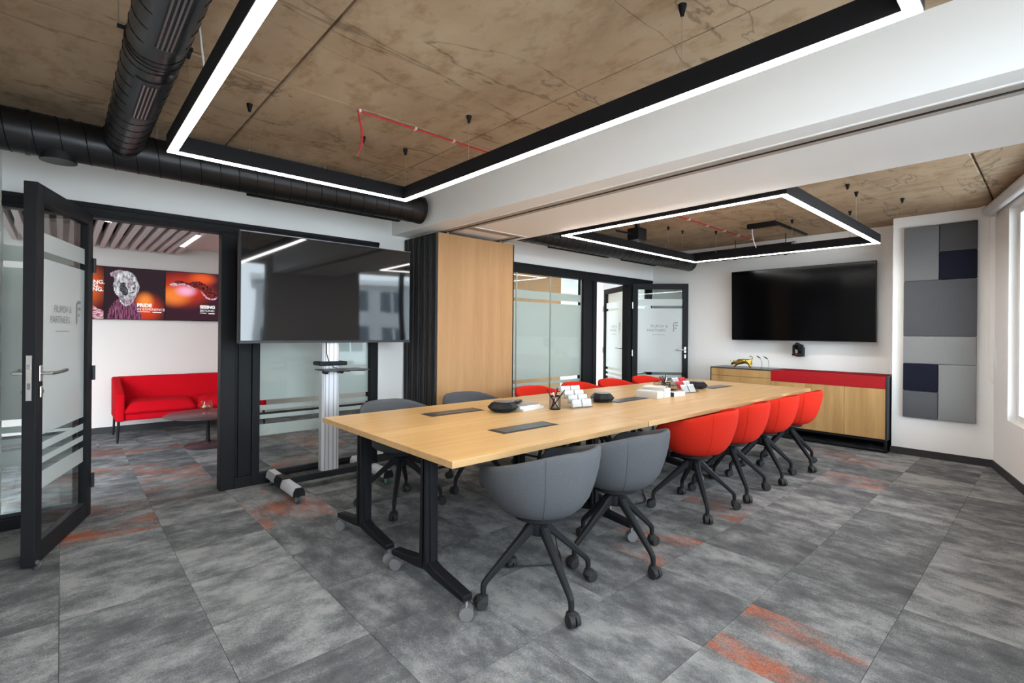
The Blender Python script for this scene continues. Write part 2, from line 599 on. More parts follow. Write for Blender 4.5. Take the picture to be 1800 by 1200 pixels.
# window wall
WM = Matrix((WD, -WN, Vector((0, 0, 1)))).transposed().to_4x4()
WM.translation = WA
ww = MB(WM)
prev = -0.05
for a, b, z0, z1 in WINS:
    ww.box(prev, a, 0, .14, 0, ZC + .03)
    ww.box(a, b, 0, .14, 0, z0)
    ww.box(a, b, 0, .14, z1, ZC + .03)
    prev = b
ww.box(prev, 7.7, 0, .14, 0, ZC + .03)
struct(ww.build('wall_window', 'white_wall'), 'white angled window wall with deep reveals', 'wall')
for k, (a, b, z0, z1) in enumerate(WINS):
    wr = D.objects.new('window_%d' % (k + 3), None)
    COL.objects.link(wr)
    wr.matrix_world = WM
    struct(wr, ['tall bright window with white frame beside the acoustic panels', 'wide window with white frame behind the camera'][k], 'window')
    t = 0.06
    fr = MB().box(a, a + t, .06, .12, z0, z1).box(b - t, b, .06, .12, z0, z1).box(a + t, b - t, .06, .12, z0, z0 + t).box(a + t, b - t, .06, .12, z1 - t, z1)
    fr.build('window_frame', 'white_plastic', wr, bevel=.004)
    n = 3 if k == 0 else 2
    for q in range(1, n):
        s = a + (b - a) * q / n
        MB().box(s - .045, s + .045, .06, .12, z0 + t, z1 - t).build('mullion', 'graphite' if k == 0 else 'white_plastic', wr)
    for q in range(n):
        s0, s1 = a + (b - a) * q / n, a + (b - a) * (q + 1) / n
        MB().box(s0 + .03, s1 - .03, .086, .094, z0 + .04, z1 - .04).build('pane', 'window_glass', wr)
# baseboards
bb = MB().box(XT - .012, XT, 1.27, YG, 0, .075)
struct(bb.build('baseboard_screen', 'baseboard'), 'dark carpet baseboard under the screen wall', 'baseboard')
bb = MB().box(6.908, 6.92, .452, 1.27, 0, .075).box(6.908, 7.3, 1.27, 1.28, 0, .075)
struct(bb.build('baseboard_pier', 'baseboard'), 'dark carpet baseboard under the acoustic panel pier', 'baseboard')
bb = MB(WM).box(0, 7.4, -.012, 0, 0, .075)
struct(bb.build('baseboard_window', 'baseboard'), 'dark carpet baseboard along the window wall', 'baseboard')
bb = MB().box(2.335, 4.0, YG - .012, YG, 0, .075)
struct(bb.build('baseboard_partition', 'baseboard'), 'dark baseboard on the white wall behind the folding partition', 'baseboard')

# plastered beam with the track of the sliding wall
def wally(x):
    return WA.y + (x - WA.x) * WD.y / WD.x
beam = MB()
PB = [(2.485, YG + .02), (2.485 + .105, wally(2.6)), (3.575, wally(3.575)), (3.56, YG + .02)]
beam.prism(PB, 2.283, ZC + .02)
beam = beam.build('ceiling_beam', 'white_beam')
struct(beam, 'white plastered beam crossing the ceiling with a sliding wall track', 'beam')
for nm, mt, pts, z in (('track_board', 'soffit_trim', [(2.70, 4.5), (2.71, -.4), (2.84, -.4), (2.83, 4.5)], 2.279),
                    ('track_slot', 'black_metal', [(2.762, 4.5), (2.772, -.4), (2.790, -.4), (2.78, 4.5)], 2.276),
                    ('track_edge', 'white_plastic', [(2.688, 4.5), (2.698, -.4), (2.71, -.4), (2.70, 4.5)], 2.277),
                    ('track_board', 'soffit_trim', [(2.83, 3.66), (3.50, 3.66), (3.50, 3.77), (2.83, 3.77)], 2.279),
                    ('track_slot', 'aluminium_dark', [(2.79, 3.705), (3.45, 3.705), (3.45, 3.722), (2.79, 3.722)], 2.276),
                    ('track_edge', 'white_plastic', [(2.83, 3.648), (3.50, 3.648), (3.50, 3.66), (2.83, 3.66)], 2.277),
                    ('track_board', 'soffit_trim', [(3.40, 3.77), (3.50, 3.77), (3.50, 4.5), (3.40, 4.5)], 2.279),
                    ('track_slot', 'black_metal', [(3.44, 3.70), (3.458, 3.70), (3.458, 4.5), (3.44, 4.5)], 2.276)):
    MB().prism(pts, z, 2.285).build(nm, mt, beam)

# ================================================================== glazed partitions
CLEAR_TOP = [(1.746, 1.85), (0.706, 1.704)]
BANDS = [(1.746, 1.85), (0.706, 1.704), (0.619, 0.661), (0.544, 0.58), (0.40, 0.498)]
def film(mb_M, x0, x1, y, parent):
    for z0, z1 in BANDS:
        MB(mb_M).quad((x0, y, z0), (x1, y, z0), (x1, y, z1), (x0, y, z1)).build('film_band', 'frost_film', parent)
def rail(parent, name, *bx, mat='graphite', bevel=.004):
    return MB().box(*bx).build(name, mat, parent, bevel=bevel)
f0, f1 = YG - .025, YG + .085
# partition by the lounge
w1 = thing('window_1', 'black framed glazed partition with frosted bands facing the lounge', 'glazing', kind='structure')
rail(w1, 'header', XL, 2.335, f0, f1, 2.09, 2.19)
rail(w1, 'header_bead', XL, 2.335, f0 - .012, f0, 2.155, 2.185)
rail(w1, 'header_bead', XL, 2.335, f0 - .008, f0, 2.10, 2.12)
rail(w1, 'post', .06, .125, f0, f1, 0, 2.09)
rail(w1, 'post', .955, 1.06, f0, f1, 0, 2.09)
rail(w1, 'post_panel', 1.06, 1.19, f0 + .02, f1 - .02, .09, 2.09)
rail(w1, 'post', 1.19, 1.25, f0, f1, 0, 2.09)
rail(w1, 'sill', 1.06, 1.19, f0, f1, 0, .09)
rail(w1, 'post_bead', 1.085, 1.095, f0 - .006, f0 + .02, .09, 2.09, bevel=0)
rail(w1, 'post', 2.256, 2.335, f0, f1, 0, 2.09)
rail(w1, 'sill', 1.25, 2.256, f0, f1, 0, .075)
rail(w1, 'sill', XL, .06, f0, f1, 0, .075)
rail(w1, 'glazing_bead', 1.25, 2.256, f0 + .025, f0 + .04, .075, .1, mat='graphite_edge')
rail(w1, 'glazing_bead', XL, .06, f0 + .025, f0 + .04, .075, .1, mat='graphite_edge')
for x0, x1 in ((1.25, 2.256), (XL, .06)):
    MB().box(x0, x1, YG + .02, YG + .032, .075, 2.09).build('pane', 'clear_glass', w1)
    film(None, x0, x1, YG + .036, w1)
# second partition beyond the folding wall
w2 = thing('window_2', 'black framed glazed partition with frosted bands near the wide screen', 'glazing', kind='structure')
rail(w2, 'header', 3.99, 7.27, f0, f1, 2.07, 2.185)
rail(w2, 'header_bead', 3.99, 7.27, f0 - .012, f0, 2.15, 2.18)
rail(w2, 'post', 3.99, 4.05, f0, f1, 0, 2.07)
rail(w2, 'post', 5.50, 5.62, f0, f1, 0, 2.07)
rail(w2, 'post_panel', 5.62, 5.72, f0 + .02, f1 - .02, .0, 2.07)
rail(w2, 'post', 5.72, 5.80, f0, f1, 0, 2.07)
rail(w2, 'post', 6.58, 6.72, f0, f1, 0, 2.07)
rail(w2, 'post', 7.20, 7.27, f0, f1, 0, 2.07)
rail(w2, 'sill', 4.05, 5.50, f0, f1, 0, .075)
for x0, x1 in ((4.05, 4.24), (4.245, 4.86), (4.865, 5.50)):
    MB().box(x0, x1, YG + .02, YG + .032, .075, 2.07).build('pane', 'clear_glass', w2)
    MB().box(x1 - .002, x1 + .006, YG + .017, YG + .035, .075, 2.07).build('pane_edge', 'steel', w2)
MB().box(6.72, 7.20, YG + .02, YG + .032, .02, 2.07).build('pane', 'clear_glass', w2)
film(None, 4.05, 5.50, YG + .036, w2)
film(None, 6.72, 7.20, YG + .036, w2)

def put_text(body, size, M, name, mat, parent, align='LEFT', bold=0.0):
    vs, fs = text_mesh(body, size, align, bold)
    return MB(M).add(vs, fs).build(name, mat, parent)
def door_leaf(name, label, hinge, ang, L, H, view, logo=True):
    """leaf along local x from the hinge; view = +1/-1 side (local y) the camera sees"""
    d = thing(name, label, 'door', (hinge[0], hinge[1], 0), ang, kind='structure')
    t, sw = .03, .085
    for x0, x1 in ((0, sw), (L - sw, L)):
        rail(d, 'stile', x0, x1, -t, t, .012, H)
    rail(d, 'top_rail', sw, L - sw, -t, t, H - sw, H)
    rail(d, 'bottom_rail', sw, L - sw, -t, t, .012, .012 + sw + .01)
    rail(d, 'glazing_bead', sw, L - sw, -.018, .018, .1, .118, mat='graphite_edge', bevel=0)
    MB().box(sw, L - sw, -.006, .006, .1, H - sw).build('pane', 'clear_glass', d)
    film(None, sw, L - sw, view * .0075, d)
    for z in (.25, 1.0, 1.75):
        MB().cyl((0, view * .036, z - .05), (0, view * .036, z + .05), .012, n=10).build('hinge', 'steel' if view < 0 else 'graphite_edge', d, True)
    xh, zh = L - .045, 1.06
    for sd in (-1, 1):
        h = MB().box(xh - .016, xh + .016, sd * t - .008 if sd < 0 else t, sd * t if sd < 0 else t + .008, zh - .045, zh + .045)
        h = h.build('handle_rosette', 'steel', d, bevel=.006)
        MB().tube([(xh, sd * t, zh), (xh, sd * (t + .05), zh), (xh - .015, sd * (t + .058), zh), (xh - .085, sd * (t + .058), zh), (xh - .135, sd * (t + .075), zh + .008)], .0095, 10).build('handle_lever', 'steel', h, True)
        e = MB().box(xh - .015, xh + .015, min(sd * t, sd * (t + .012)), max(sd * t, sd * (t + .012)), zh - .135, zh - .07).build('key_escutcheon', 'steel', d, bevel=.006)
        MB().cyl((xh, sd * (t + .012), zh - .1), (xh, sd * (t + .016), zh - .1), .008, n=12).build('keyhole', 'aluminium_dark', e)
    lp = MB().box(L, L + .003, -.012, .012, .915, 1.16).build('lock_plate', 'steel', d)
    MB().box(L + .003, L + .009, -.008, .008, 1.085, 1.112).build('latch_bolt', 'chrome', lp)
    MB().box(L + .0032, L + .0038, -.007, .007, .975, 1.01).build('bolt_slot', 'aluminium_dark', lp)
    MB().tube([(L - .02, view * .03, .03), (L - .005, view * .05, .018), (L + .03, view * .05, .012)], .012, 8).build('door_stop', 'aluminium_dark', d, True)
    if logo:
        # lettering cut out of the film
        s = -1 if view > 0 else 1
        def TM(x, z):
            M = Matrix(((s, 0, 0, x), (0, 0, -s * 0 , view * .0095), (0, 1, 0, z), (0, 0, 0, 1)))
            M[1][2] = view
            return M
        xc = L * .5
        lx = xc - s * .20
        put_text('FILIPOV &', .062, TM(lx + s * .055, 1.405), 'lettering', 'logo_glass', d)
        put_text('PARTNERS', .062, TM(lx, 1.34), 'lettering', 'logo_glass', d)
        MB(TM(lx + s * .08, 1.288)).box(0, .2, 0, .006, 0, .0005).build('tagline', 'logo_glass', d)
        fx = lx + s * .40
        lg = MB(TM(fx, 1.33))
        lg.add([(0, 0, 0), (.018, .02, 0), (.018, .15, 0), (0, .14, 0)], [(0, 1, 2, 3)])
        lg.add([(.01, .14, 0), (.075, .14, 0), (.075, .16, 0), (.025, .16, 0)], [(0, 1, 2, 3)])
        lg.add([(.03, .098, 0), (.075, .098, 0), (.075, .118, 0), (.03, .118, 0)], [(0, 1, 2, 3)])
        lg.add([(.03, .055, 0), (.05, .055, 0), (.062, .075, 0), (.03, .075, 0)], [(0, 1, 2, 3)])
        lg.build('emblem', 'logo_glass', d)
    return d
door_leaf('door_1', 'open glass door with black frame and steel lever opening from the lounge', (.132, YG - .015), math.atan2(-.953, -.304), .86, 2.105, 1)
door_leaf('door_2', 'open glass door with black frame in front of the wide screen wall', (6.685, YG - .03), math.atan2(-.758, .652), .85, 2.09, -1)
door_leaf('door_3', 'frosted glass door half open in the room behind the far doorway', (7.385, 5.61), math.atan2(-.85, -.53), .95, 2.10, -1)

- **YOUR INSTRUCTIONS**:
Extract, word for word, each line from the top of the data down to and including the line with "struct(bb.build('baseboard_partition', 'baseboard'), 'dark"; skip the pictures.

- **RESPONSE BELOW**:
The Blender Python script for this scene continues. Write part 2, from line 599 on. More parts follow. Write for Blender 4.5. Take the picture to be 1800 by 1200 pixels.
# window wall
WM = Matrix((WD, -WN, Vector((0, 0, 1)))).transposed().to_4x4()
WM.translation = WA
ww = MB(WM)
prev = -0.05
for a, b, z0, z1 in WINS:
    ww.box(prev, a, 0, .14, 0, ZC + .03)
    ww.box(a, b, 0, .14, 0, z0)
    ww.box(a, b, 0, .14, z1, ZC + .03)
    prev = b
ww.box(prev, 7.7, 0, .14, 0, ZC + .03)
struct(ww.build('wall_window', 'white_wall'), 'white angled window wall with deep reveals', 'wall')
for k, (a, b, z0, z1) in enumerate(WINS):
    wr = D.objects.new('window_%d' % (k + 3), None)
    COL.objects.link(wr)
    wr.matrix_world = WM
    struct(wr, ['tall bright window with white frame beside the acoustic panels', 'wide window with white frame behind the camera'][k], 'window')
    t = 0.06
    fr = MB().box(a, a + t, .06, .12, z0, z1).box(b - t, b, .06, .12, z0, z1).box(a + t, b - t, .06, .12, z0, z0 + t).box(a + t, b - t, .06, .12, z1 - t, z1)
    fr.build('window_frame', 'white_plastic', wr, bevel=.004)
    n = 3 if k == 0 else 2
    for q in range(1, n):
        s = a + (b - a) * q / n
        MB().box(s - .045, s + .045, .06, .12, z0 + t, z1 - t).build('mullion', 'graphite' if k == 0 else 'white_plastic', wr)
    for q in range(n):
        s0, s1 = a + (b - a) * q / n, a + (b - a) * (q + 1) / n
        MB().box(s0 + .03, s1 - .03, .086, .094, z0 + .04, z1 - .04).build('pane', 'window_glass', wr)
# baseboards
bb = MB().box(XT - .012, XT, 1.27, YG, 0, .075)
struct(bb.build('baseboard_screen', 'baseboard'), 'dark carpet baseboard under the screen wall', 'baseboard')
bb = MB().box(6.908, 6.92, .452, 1.27, 0, .075).box(6.908, 7.3, 1.27, 1.28, 0, .075)
struct(bb.build('baseboard_pier', 'baseboard'), 'dark carpet baseboard under the acoustic panel pier', 'baseboard')
bb = MB(WM).box(0, 7.4, -.012, 0, 0, .075)
struct(bb.build('baseboard_window', 'baseboard'), 'dark carpet baseboard along the window wall', 'baseboard')
bb = MB().box(2.335, 4.0, YG - .012, YG, 0, .075)
struct(bb.build('baseboard_partition', 'baseboard'), 'dark baseboard on the white wall behind the folding partition', 'baseboard')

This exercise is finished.